C’est pourquoi le chef de l’État, je le dis comme je le pense, a manqué d’un peu de hauteur de vue en évoquant hier d’imaginaires « voix [qui] puissent réclamer de mettre un terme au dialogue social ». Il y a seulement un état d’urgence économique et social auquel il faut répondre ! Et il y a bien urgence, car les défis à relever sont nombreux.

Nous pourrons ainsi en finir avec cette fatalité très française d’un chômage structurellement plus élevé que chez nos voisins – 500 000 chômeurs supplémentaires en catégorie A depuis 2012 ! –, et aborder avec les bonnes lunettes et les bons outils l’économie transformée par le numérique. De ce point de vue, le compte personnel d’activité est un concept intéressant, mais quelque peu vicié par ce fameux compte pénibilité rejeté pour sa complexité. Cela ne signifie pas qu’il ne faut pas traiter ce sujet.
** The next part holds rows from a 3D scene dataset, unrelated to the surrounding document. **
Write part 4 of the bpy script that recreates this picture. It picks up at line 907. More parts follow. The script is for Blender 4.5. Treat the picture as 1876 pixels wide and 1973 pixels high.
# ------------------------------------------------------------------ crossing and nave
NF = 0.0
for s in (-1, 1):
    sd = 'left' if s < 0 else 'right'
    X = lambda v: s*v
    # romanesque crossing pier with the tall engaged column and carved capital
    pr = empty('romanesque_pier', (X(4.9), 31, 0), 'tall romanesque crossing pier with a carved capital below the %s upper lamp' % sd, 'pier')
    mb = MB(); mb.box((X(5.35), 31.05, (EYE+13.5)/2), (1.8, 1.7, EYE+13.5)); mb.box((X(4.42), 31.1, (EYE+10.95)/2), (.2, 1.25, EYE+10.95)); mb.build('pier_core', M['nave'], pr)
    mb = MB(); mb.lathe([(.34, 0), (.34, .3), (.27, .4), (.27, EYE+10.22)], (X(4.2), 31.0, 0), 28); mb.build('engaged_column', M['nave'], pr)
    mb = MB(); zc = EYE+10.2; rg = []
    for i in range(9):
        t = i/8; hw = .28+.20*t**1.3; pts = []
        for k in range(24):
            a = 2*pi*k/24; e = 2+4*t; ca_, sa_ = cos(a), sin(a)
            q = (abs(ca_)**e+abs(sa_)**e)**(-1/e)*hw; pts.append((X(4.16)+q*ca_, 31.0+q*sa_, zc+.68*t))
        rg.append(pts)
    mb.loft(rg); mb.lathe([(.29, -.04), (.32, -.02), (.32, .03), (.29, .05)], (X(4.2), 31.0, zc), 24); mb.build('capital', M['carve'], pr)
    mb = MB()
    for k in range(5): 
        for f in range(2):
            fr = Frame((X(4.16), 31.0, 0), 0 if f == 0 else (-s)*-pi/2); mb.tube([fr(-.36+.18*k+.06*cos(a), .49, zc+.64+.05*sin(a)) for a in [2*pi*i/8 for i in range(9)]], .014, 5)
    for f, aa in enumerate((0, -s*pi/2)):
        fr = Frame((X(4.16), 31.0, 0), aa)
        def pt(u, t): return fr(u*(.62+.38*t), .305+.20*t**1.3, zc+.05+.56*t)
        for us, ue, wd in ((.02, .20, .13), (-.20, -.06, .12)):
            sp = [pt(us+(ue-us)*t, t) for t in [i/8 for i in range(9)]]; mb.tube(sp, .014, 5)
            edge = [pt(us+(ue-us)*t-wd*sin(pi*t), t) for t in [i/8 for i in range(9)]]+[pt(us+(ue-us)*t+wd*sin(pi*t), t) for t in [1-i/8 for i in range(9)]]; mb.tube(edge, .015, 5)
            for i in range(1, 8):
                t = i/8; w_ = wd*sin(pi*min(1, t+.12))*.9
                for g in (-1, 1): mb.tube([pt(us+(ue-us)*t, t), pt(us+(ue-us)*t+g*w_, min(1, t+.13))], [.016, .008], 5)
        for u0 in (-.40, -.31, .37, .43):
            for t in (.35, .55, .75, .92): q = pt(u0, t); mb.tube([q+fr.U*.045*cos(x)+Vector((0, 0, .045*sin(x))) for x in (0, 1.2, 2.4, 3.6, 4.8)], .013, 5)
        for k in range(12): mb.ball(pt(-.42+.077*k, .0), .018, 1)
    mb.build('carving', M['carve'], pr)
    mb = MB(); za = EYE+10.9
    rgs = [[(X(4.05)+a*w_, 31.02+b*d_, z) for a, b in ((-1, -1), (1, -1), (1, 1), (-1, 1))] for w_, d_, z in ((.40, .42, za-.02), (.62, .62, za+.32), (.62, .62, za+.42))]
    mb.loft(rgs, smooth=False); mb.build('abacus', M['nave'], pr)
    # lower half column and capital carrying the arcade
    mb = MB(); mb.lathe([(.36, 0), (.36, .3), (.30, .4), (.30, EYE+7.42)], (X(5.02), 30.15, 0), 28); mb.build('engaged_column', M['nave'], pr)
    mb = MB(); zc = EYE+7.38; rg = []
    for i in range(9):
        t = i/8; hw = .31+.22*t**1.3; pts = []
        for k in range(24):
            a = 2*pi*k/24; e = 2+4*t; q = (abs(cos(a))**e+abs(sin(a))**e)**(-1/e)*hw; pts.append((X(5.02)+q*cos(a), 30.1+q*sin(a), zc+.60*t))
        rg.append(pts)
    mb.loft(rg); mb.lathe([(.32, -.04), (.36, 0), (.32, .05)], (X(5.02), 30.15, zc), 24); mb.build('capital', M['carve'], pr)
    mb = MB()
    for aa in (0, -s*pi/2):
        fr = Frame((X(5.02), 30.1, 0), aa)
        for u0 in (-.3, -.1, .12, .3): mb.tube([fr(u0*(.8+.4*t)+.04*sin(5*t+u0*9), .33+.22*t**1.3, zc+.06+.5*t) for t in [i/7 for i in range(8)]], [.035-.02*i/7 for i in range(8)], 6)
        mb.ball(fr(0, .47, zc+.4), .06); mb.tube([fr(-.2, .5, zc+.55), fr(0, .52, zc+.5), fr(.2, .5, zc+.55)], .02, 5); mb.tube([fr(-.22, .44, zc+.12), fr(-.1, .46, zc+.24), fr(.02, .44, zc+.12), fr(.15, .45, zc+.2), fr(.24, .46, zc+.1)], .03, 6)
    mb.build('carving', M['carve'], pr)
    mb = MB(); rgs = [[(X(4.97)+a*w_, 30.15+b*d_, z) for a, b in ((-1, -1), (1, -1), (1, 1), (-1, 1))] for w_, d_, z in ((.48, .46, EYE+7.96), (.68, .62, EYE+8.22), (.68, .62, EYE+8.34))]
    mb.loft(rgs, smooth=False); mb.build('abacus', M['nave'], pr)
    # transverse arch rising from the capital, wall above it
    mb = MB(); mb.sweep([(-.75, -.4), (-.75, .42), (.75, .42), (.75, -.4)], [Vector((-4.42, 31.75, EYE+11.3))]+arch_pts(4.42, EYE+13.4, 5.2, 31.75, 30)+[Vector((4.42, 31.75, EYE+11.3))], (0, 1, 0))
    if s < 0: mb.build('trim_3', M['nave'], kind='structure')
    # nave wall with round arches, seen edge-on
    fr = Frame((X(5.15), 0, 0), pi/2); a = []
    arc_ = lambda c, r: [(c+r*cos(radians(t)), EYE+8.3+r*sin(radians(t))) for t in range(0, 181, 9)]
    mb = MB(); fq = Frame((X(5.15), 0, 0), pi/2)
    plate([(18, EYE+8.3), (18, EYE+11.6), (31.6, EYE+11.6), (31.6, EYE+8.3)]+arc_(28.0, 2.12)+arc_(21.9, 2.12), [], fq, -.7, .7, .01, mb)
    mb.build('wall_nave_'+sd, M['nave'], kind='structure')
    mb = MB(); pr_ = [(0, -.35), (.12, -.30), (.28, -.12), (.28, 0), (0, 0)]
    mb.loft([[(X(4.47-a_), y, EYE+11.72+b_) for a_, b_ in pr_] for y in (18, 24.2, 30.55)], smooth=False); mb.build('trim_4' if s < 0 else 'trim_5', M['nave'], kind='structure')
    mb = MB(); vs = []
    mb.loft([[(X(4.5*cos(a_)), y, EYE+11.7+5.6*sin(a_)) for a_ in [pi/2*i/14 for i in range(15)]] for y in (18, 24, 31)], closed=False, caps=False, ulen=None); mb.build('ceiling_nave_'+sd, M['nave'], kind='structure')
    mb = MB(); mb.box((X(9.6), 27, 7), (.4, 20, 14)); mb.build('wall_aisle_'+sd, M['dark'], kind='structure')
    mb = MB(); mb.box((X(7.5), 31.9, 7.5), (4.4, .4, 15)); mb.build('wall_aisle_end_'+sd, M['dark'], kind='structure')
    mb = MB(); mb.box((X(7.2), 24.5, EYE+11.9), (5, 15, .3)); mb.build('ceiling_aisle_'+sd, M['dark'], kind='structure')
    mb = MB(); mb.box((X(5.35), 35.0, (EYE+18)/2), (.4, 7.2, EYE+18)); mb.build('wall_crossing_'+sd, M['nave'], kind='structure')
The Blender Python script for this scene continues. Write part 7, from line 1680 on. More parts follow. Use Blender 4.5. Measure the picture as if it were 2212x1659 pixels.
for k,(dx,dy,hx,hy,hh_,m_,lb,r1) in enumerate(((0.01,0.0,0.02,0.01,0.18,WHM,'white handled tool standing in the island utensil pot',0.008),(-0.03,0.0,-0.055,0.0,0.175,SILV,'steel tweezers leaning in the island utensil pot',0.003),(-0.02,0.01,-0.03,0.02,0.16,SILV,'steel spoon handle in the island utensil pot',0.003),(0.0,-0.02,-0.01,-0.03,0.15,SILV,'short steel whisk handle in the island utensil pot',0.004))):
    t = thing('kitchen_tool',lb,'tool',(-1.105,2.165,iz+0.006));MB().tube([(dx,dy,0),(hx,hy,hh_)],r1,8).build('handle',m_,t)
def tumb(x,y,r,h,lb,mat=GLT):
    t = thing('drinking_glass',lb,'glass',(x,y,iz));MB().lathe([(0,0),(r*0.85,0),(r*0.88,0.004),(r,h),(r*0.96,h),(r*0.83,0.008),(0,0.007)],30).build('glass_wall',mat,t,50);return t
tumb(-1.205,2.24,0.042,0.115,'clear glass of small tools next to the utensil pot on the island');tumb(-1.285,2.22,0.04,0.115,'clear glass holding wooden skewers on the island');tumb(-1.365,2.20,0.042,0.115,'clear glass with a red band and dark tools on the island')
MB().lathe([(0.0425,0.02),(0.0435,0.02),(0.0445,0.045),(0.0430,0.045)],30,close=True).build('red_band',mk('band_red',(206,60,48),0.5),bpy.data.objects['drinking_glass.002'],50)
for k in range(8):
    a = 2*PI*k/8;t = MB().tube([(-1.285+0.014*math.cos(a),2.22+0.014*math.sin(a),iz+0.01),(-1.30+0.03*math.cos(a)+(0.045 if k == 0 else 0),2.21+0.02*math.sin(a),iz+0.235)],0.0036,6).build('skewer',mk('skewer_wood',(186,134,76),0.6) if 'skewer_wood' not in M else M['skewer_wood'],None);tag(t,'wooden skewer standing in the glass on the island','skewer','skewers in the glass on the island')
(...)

Mais il faut le faire en partant de la réalité des entreprises, et non en imposant du haut une formule condamnée à l’échec.

Il faudra également travailler sur le chantier urgent du statut de l’indépendant et de sa protection sociale.

Au total, la loi Travail ne mérite ni excès d’honneur ni excès d’indignité. La révolution copernicienne de l’article 8, ex-article 2, ne fait pas oublier les verrous qui ont été posés sur de nombreux dispositifs – barème prud’homal indicatif, référendum… –, en raison desquels de nombreuses mesures ont l’apparence de la réforme, mais n’en auront pas l’efficacité.

Au moment où nous sommes tous tendus vers les Français, à leur écoute et à leur rencontre pour préparer la France de demain et construire un nouveau contrat social qui table sur l’alliance du capital et du travail et ne les oppose pas, le groupe Les Républicains laissera les différentes composantes de la gauche face à leurs contradictions et ne prendra pas part à ce vote.